**TASK PROMPT**
Report how many lines contain "scene"; state the number and nothing else.

BEGIN DATA EXCERPT

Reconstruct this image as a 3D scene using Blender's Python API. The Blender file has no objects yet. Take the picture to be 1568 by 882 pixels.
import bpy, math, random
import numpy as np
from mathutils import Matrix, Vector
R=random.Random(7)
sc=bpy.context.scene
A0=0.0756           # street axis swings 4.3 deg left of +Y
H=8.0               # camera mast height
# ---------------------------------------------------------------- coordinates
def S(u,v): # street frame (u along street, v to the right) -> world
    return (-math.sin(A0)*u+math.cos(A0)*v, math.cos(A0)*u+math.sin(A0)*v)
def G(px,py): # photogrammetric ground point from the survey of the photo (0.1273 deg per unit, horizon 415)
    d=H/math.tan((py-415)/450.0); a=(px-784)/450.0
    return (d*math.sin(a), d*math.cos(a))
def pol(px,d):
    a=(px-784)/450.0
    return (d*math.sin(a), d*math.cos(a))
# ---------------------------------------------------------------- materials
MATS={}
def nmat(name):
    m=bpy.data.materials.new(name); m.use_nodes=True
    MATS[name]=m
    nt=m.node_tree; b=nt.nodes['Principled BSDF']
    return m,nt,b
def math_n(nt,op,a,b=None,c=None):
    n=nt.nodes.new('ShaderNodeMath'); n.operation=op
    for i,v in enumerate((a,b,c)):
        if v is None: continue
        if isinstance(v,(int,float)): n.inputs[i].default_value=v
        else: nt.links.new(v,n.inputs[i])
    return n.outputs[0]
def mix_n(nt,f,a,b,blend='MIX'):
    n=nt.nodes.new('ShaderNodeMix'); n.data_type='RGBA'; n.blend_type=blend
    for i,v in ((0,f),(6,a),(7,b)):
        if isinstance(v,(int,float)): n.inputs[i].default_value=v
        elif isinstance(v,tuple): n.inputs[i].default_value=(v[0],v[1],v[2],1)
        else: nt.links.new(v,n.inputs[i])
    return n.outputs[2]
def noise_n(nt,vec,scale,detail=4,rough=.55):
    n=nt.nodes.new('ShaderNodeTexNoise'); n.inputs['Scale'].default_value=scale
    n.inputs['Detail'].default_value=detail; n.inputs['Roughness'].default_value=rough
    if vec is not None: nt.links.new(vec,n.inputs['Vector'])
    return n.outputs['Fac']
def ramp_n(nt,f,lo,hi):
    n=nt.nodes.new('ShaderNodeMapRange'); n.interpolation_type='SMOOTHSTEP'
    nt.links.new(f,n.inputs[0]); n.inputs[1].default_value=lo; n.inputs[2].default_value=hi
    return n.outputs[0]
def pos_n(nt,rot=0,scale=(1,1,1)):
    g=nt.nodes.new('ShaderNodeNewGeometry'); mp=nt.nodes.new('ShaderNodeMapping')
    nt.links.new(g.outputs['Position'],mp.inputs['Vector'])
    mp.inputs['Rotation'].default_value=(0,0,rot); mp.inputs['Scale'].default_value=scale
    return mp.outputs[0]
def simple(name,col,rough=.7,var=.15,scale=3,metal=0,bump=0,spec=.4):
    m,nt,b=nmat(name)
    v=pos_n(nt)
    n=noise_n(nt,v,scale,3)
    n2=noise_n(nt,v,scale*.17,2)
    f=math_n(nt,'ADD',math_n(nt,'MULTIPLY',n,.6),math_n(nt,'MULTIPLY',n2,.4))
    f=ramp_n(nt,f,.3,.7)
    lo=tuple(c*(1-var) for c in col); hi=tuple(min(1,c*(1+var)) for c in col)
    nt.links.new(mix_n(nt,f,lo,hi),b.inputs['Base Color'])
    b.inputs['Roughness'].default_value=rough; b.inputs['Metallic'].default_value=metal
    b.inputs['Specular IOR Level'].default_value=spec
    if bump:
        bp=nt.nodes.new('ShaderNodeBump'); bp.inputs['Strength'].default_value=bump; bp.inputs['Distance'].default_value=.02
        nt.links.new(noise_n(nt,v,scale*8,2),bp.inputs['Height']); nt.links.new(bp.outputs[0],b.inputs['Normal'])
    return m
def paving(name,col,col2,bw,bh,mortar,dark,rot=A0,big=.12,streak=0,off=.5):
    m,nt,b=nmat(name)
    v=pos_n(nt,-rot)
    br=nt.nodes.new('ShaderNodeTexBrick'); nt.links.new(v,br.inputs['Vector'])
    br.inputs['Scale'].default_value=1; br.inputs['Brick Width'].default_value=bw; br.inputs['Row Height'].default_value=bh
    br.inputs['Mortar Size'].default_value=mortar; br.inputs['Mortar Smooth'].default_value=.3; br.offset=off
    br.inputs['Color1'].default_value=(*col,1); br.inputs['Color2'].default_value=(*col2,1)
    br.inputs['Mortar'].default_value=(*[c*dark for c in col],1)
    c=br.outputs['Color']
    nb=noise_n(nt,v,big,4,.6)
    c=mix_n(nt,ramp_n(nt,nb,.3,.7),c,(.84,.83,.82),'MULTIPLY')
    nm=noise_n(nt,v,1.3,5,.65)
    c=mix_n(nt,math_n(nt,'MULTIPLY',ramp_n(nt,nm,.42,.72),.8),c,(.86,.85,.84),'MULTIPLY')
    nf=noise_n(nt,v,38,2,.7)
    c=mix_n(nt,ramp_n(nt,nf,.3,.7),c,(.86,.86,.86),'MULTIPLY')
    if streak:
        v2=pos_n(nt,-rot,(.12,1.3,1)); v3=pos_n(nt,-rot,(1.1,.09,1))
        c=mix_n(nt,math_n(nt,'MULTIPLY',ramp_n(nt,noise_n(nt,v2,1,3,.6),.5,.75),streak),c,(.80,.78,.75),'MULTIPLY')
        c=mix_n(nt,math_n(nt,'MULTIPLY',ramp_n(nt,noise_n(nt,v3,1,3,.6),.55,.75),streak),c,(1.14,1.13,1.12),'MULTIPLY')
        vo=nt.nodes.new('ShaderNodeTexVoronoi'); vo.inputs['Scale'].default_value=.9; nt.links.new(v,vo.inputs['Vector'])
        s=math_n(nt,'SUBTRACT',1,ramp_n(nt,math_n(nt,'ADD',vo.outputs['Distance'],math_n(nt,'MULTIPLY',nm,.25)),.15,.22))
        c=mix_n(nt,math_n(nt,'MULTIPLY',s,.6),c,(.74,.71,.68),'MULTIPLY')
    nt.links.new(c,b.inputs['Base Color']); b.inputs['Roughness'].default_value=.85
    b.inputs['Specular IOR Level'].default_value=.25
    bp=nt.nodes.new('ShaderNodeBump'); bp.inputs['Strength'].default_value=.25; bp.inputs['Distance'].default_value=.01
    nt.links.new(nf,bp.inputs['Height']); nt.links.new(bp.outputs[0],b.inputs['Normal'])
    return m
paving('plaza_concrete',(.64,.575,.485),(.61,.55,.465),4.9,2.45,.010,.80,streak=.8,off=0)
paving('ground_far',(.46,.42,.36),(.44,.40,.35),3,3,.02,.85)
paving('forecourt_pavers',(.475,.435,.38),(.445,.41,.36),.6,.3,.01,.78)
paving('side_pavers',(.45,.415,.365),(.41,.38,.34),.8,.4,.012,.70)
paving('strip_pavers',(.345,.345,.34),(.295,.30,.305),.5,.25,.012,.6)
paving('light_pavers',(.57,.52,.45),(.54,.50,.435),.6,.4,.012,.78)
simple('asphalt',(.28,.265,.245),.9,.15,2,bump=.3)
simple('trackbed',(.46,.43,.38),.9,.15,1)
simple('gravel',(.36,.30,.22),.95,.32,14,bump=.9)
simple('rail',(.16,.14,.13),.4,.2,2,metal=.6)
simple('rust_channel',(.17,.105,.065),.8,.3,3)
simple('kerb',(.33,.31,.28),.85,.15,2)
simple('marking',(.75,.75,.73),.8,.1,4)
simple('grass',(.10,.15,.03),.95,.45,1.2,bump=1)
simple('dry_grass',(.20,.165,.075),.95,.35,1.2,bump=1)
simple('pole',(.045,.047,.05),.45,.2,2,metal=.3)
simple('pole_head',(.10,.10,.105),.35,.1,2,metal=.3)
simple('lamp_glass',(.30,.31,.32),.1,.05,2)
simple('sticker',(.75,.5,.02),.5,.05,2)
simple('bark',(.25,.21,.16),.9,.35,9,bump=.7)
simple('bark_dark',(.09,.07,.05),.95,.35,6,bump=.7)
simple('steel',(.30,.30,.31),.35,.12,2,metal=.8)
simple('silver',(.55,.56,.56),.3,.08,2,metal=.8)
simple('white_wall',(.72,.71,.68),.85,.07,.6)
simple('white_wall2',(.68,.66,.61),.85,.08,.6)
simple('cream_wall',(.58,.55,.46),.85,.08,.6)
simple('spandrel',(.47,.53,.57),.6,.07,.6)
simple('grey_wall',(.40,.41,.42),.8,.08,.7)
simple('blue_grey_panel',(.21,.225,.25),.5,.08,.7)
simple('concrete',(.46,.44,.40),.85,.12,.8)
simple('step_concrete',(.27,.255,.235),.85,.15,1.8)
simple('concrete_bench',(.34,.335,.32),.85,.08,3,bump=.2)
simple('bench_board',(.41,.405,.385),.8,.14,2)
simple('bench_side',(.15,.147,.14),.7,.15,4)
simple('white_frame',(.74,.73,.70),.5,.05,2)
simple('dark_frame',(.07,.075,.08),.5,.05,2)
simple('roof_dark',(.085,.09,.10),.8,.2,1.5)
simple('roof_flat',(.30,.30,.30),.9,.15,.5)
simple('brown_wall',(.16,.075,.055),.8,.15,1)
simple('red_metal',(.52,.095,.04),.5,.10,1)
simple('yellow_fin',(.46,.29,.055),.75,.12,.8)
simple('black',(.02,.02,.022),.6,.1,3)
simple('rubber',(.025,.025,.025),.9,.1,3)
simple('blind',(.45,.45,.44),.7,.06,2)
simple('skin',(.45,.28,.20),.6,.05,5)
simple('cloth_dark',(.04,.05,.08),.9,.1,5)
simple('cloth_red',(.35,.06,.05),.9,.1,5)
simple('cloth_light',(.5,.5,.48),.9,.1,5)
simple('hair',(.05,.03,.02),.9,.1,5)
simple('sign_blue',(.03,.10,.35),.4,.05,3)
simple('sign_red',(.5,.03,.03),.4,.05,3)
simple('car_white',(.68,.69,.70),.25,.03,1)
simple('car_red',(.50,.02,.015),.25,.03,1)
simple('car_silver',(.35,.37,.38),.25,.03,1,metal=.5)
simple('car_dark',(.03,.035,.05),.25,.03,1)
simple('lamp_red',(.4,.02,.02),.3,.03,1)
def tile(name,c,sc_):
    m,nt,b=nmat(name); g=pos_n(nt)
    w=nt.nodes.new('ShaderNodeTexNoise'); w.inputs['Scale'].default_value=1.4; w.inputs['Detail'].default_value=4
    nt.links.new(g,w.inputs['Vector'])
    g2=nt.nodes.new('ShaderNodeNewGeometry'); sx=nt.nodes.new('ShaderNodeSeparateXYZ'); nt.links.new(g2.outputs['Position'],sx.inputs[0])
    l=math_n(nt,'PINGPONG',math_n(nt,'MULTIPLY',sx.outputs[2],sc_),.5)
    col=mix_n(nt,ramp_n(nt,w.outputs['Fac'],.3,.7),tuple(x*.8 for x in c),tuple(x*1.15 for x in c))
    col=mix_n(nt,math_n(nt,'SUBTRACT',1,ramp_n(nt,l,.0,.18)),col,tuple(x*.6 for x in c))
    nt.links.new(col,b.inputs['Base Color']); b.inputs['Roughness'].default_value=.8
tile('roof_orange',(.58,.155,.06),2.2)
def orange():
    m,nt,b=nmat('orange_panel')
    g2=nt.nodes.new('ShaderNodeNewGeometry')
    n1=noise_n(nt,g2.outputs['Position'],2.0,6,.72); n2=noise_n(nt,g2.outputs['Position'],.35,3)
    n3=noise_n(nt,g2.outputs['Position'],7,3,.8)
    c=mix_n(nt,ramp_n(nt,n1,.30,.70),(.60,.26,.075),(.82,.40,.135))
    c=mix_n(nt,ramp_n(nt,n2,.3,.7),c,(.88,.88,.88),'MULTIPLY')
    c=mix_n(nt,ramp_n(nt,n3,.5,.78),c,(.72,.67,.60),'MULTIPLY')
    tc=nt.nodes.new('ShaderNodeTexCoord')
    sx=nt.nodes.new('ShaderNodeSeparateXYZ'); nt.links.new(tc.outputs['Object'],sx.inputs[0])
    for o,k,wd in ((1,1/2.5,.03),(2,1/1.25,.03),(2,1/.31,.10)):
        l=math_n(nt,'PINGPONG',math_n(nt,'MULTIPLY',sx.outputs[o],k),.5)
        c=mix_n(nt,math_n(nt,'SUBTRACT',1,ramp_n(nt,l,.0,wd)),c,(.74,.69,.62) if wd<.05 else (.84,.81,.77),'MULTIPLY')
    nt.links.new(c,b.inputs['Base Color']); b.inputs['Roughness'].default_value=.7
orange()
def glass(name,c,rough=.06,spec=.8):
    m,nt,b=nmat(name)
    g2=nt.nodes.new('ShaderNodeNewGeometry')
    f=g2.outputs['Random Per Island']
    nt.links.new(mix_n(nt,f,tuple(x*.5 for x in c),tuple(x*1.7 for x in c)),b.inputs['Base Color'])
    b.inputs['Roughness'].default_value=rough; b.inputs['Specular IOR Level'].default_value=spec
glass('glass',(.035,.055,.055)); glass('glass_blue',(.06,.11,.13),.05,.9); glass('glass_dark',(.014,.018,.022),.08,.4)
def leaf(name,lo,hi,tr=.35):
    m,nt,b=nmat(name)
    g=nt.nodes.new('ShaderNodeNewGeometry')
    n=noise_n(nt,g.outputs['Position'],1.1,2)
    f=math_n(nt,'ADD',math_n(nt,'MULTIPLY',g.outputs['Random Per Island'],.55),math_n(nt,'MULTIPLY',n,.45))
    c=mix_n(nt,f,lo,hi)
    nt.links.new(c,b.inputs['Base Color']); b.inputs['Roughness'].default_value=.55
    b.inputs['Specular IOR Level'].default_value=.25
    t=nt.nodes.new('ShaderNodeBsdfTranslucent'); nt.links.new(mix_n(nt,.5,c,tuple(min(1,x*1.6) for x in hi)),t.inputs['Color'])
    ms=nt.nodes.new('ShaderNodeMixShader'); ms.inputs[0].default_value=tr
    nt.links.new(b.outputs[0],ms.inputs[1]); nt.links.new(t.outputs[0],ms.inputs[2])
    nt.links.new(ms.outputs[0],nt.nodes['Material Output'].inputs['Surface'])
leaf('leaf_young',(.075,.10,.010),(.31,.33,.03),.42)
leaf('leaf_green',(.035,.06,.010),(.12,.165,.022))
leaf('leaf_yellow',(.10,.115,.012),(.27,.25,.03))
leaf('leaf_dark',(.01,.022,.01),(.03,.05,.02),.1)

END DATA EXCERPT

**WRITTEN SOLUTION**
2